Spectra of power hypergraphs and signed graphs via parity-closed walks

The k-power hypergraph $G^{\left(k\right)}$ is the k-uniform hypergraph that is obtained by adding $k-2$ new vertices to each edge of a graph G, for $k\ge 3$. A parity-closed walk in G is a closed walk that uses each edge an even number of times.
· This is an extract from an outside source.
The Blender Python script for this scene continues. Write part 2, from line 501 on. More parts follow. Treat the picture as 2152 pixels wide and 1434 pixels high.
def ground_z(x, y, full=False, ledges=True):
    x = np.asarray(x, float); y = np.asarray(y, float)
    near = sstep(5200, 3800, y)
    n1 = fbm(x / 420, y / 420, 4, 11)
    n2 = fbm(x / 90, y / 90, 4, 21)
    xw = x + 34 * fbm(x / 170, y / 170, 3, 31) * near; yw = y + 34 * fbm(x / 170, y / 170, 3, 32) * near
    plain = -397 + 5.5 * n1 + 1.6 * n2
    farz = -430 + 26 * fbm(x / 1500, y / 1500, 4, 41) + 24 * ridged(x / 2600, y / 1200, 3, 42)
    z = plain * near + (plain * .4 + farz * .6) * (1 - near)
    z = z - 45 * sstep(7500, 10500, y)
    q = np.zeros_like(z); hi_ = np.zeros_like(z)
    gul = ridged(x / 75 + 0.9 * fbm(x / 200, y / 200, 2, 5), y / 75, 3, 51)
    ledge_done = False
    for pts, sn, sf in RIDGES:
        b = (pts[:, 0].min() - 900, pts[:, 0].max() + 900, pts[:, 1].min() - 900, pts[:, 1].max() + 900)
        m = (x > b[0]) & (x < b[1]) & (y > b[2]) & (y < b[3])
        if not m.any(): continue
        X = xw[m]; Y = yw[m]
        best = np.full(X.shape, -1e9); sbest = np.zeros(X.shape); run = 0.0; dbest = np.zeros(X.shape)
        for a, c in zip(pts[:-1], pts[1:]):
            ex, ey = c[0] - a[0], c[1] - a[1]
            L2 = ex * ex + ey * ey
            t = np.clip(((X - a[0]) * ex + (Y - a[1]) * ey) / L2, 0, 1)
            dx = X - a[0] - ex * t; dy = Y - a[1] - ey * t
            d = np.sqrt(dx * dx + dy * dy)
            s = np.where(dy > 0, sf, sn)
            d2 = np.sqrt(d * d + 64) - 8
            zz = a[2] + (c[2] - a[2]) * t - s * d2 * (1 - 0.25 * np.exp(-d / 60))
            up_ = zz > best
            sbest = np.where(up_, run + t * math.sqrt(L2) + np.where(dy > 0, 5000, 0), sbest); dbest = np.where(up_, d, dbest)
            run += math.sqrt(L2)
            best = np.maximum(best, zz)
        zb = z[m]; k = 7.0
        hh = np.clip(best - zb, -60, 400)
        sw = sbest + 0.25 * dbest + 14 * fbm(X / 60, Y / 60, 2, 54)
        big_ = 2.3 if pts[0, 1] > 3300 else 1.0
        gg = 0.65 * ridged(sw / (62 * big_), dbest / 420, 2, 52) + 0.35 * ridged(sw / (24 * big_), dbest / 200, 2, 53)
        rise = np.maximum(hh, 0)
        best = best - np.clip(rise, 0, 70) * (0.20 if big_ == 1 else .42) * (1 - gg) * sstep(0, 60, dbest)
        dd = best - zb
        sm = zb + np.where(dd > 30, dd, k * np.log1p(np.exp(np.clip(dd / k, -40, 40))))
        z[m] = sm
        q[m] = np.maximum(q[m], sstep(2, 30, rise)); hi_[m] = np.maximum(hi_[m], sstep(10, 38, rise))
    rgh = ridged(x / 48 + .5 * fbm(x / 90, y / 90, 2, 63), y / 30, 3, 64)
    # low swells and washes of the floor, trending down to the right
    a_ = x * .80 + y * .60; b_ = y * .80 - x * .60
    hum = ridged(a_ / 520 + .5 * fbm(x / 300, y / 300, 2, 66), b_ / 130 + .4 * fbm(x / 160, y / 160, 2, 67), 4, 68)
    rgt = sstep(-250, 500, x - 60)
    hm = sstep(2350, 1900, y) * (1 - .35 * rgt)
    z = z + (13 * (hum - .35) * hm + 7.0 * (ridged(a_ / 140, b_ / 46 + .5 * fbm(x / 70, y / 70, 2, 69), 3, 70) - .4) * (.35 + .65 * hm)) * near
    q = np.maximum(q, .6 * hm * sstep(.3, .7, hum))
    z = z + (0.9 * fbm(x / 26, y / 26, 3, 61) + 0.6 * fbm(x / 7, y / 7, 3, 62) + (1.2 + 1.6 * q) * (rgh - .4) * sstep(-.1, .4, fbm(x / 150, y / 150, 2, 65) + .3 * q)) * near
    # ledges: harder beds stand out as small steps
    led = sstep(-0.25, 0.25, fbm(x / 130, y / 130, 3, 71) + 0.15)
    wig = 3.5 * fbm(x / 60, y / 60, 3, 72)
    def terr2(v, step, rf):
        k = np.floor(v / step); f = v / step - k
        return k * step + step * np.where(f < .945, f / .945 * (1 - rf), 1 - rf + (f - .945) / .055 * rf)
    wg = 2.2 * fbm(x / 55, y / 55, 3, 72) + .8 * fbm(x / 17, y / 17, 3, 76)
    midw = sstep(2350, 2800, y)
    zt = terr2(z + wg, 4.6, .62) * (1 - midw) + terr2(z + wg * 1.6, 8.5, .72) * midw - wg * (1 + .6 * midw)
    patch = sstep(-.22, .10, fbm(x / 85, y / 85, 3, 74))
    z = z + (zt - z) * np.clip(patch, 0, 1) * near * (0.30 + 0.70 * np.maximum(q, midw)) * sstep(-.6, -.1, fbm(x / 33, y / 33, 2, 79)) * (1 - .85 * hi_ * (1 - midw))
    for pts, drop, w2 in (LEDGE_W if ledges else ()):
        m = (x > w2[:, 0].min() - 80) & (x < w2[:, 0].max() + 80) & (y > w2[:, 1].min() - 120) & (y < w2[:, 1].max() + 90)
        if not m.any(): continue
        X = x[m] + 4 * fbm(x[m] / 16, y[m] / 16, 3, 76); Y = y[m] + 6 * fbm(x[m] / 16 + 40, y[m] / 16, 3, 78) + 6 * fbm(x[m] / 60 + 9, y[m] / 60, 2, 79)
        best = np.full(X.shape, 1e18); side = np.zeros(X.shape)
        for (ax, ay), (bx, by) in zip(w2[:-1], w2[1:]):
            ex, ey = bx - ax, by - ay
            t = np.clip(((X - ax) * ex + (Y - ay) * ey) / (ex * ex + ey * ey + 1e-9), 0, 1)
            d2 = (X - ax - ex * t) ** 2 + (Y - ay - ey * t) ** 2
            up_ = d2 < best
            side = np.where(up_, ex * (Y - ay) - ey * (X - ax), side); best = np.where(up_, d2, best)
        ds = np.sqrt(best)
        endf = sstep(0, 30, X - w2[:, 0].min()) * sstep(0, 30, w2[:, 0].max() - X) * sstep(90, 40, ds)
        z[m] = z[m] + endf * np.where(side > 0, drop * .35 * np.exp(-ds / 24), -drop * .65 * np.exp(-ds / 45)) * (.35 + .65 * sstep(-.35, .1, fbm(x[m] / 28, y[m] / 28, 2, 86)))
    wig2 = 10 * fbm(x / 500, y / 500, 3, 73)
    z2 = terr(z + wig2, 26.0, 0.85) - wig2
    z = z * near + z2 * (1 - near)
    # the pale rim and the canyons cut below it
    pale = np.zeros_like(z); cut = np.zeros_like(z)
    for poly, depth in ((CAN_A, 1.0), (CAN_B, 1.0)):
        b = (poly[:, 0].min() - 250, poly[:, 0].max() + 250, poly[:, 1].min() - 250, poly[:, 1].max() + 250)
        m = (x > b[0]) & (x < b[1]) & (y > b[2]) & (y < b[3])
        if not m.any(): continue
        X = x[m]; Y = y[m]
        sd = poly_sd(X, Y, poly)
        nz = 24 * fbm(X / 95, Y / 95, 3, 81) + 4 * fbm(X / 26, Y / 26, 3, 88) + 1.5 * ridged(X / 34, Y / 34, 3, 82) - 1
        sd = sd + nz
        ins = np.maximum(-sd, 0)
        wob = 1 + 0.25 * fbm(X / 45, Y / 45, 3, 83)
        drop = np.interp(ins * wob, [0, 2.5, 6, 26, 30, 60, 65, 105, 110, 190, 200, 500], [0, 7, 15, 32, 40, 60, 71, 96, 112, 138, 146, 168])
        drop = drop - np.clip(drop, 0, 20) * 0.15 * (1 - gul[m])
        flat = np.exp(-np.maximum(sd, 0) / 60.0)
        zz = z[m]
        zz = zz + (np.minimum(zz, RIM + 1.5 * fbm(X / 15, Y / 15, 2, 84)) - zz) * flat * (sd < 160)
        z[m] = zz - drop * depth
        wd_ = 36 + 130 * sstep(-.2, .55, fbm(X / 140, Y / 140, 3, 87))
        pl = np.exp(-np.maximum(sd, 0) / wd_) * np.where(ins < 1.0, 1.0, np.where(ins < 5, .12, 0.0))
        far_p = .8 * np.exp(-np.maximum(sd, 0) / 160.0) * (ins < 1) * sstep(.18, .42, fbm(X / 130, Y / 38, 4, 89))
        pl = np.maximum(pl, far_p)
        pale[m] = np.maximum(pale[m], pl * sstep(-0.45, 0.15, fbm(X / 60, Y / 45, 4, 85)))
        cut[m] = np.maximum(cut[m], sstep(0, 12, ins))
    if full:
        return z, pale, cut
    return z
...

In an earlier paper, we determined the eigenvalues of the adjacency tensor of $G^{\left(k\right)}$ using the eigenvalues of signed subgraphs of G. Here, we express the entire spectrum (that is, we determine all multiplicities and the characteristic polynomial) of $G^{\left(k\right)}$ in terms of parity-closed walks of G. Moreover, we give an explicit expression for the multiplicity of the spectral radius of $G^{\left(k\right)}$. As a side result, we show that the number of parity-closed walks of given length is the corresponding spectral moment averaged over all signed graphs with underlying graph G. By extrapolating the characteristic polynomial of $G^{\left(k\right)}$ to $k=2$, we introduce a pseudo-characteristic function which is shown to be the geometric mean of the characteristic polynomials of all signed graphs on G. This supplements a result by Godsil and Gutman that the arithmetic mean of the characteristic polynomials of all signed graphs on G equals the matching polynomial of G.